I know them very well, we’ve done lots of projects together. It wasn’t my goal to change them, but it just happened naturally. For sure, 10 years ago they didn’t know a lot of composers that they know now, and Lyatoshynsky is one of them. I think, they have also changed me because in 10 years I’ve conducted at least 100 performances with them. There is a lot of competition in British orchestras, so they maintain very high quality and famous for being very receptive and quick. It has been really fantastic for me to be there for so long, and to have developed such a positive relationship. A little bit less in the beginning, but now there is a kind of trust between us. If I bring a composer that they have no idea about, and even the country where the composer comes from, they are still curious about it. I think, it's a huge achievement! [laughs]

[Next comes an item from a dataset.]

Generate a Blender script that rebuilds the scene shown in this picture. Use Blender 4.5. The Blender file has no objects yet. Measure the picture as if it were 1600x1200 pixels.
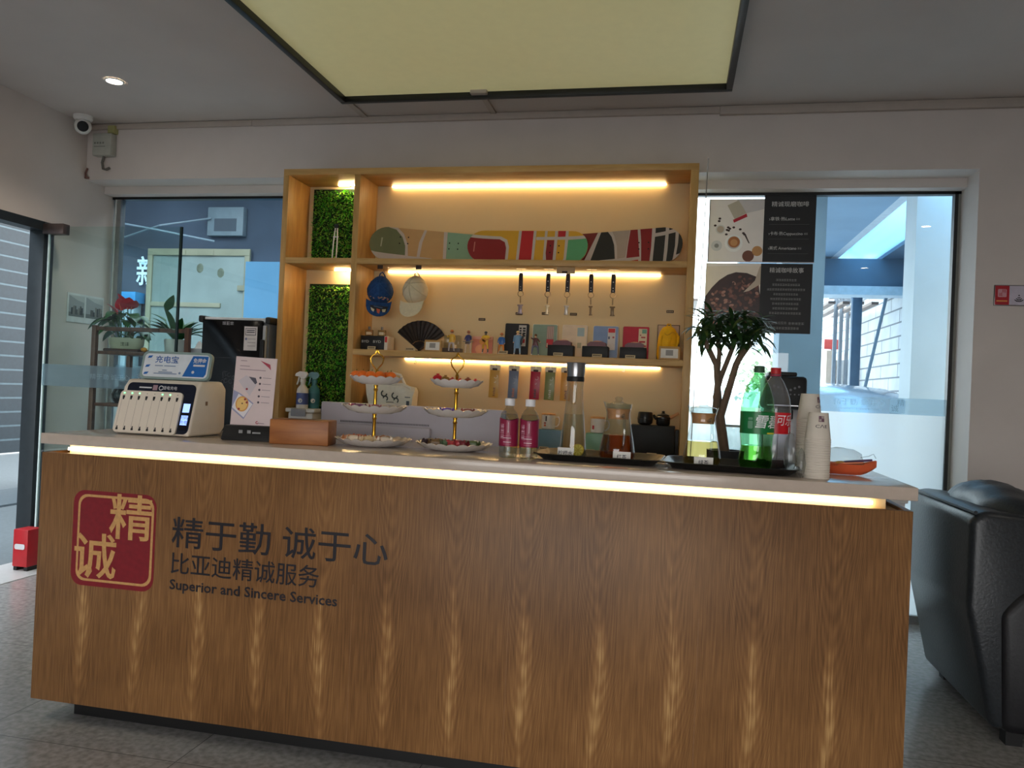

Do you usually get approached by the labels with offers to make a specific recording, or is it the other way around? 

It’s all a subject of discussion. Chandos wants to make people discover less known, great music from Eastern Europe, so I think it will be very interesting series and our interests meet very well. They are excited, because they feel a lot of attention, and they feel that they are contributing to something that's worth it. I am very grateful that they’ve taken a risk. You never know where you will end up when you start recording completely unknown music.

Do you like the process of making a recording?

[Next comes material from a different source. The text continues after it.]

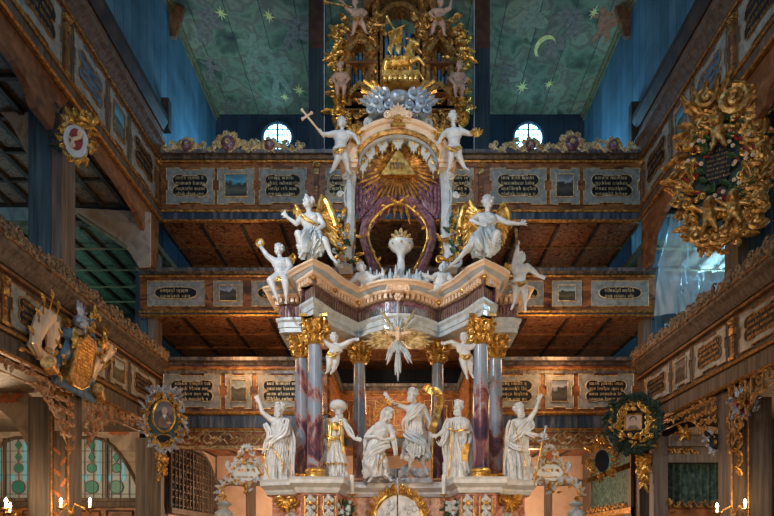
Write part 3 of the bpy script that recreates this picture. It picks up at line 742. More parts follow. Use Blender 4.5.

Recording became more of a promotion today, but not when you do projects like this. Because I think this project has both: it is a promotion, but it also has a very strong idea behind it. For orchestras like Bournemouth which are based in the region, not all of their concerts are exposed and not everybody can come and listen to their performance of Lyatoshynsky in Bristol, for example. But recordings make this possible. Recordings tell the world what they are doing and when the orchestras records something it means that they prioritize certain music and that builds a profile for an orchestra. It’s a promotion that we need. Because our purpose as musicians is to perform music for others. And when people are curious, they are looking for new discoveries.

Can you give any advice for the future generation of young conductors? 

Well, that’s a very difficult question. Conducting is a very strange profession and it’s very difficult to describe what one has to do to become a conductor. If you don’t know what to do and you think that conducting is a glamorous thing to do, think about it twice. Because it is more difficult and more challenging than you think. Only do that if you cannot imagine your life without conducting. That’s the only advice I can give you.  

Can you share your thoughts about the future of classical music?  

The world is changing. The ways how people listen to the music and how music remains a part of their lives is very different than before. We used to have LPs, then we had CDs, and nowadays we are all streaming music. It's a dramatic change! One has to be very clever and take this into consideration when talking about classical music. The way of presenting classical music is very different than even 5 years ago. We are living in the time with hundreds of Beethoven's Symphonies performances on YouTube, so it’s easy to get lost. But classical music is not dying and will never die. It has always been something that is not made absolutely for everybody. But I believe that classical music is the music that can change the world.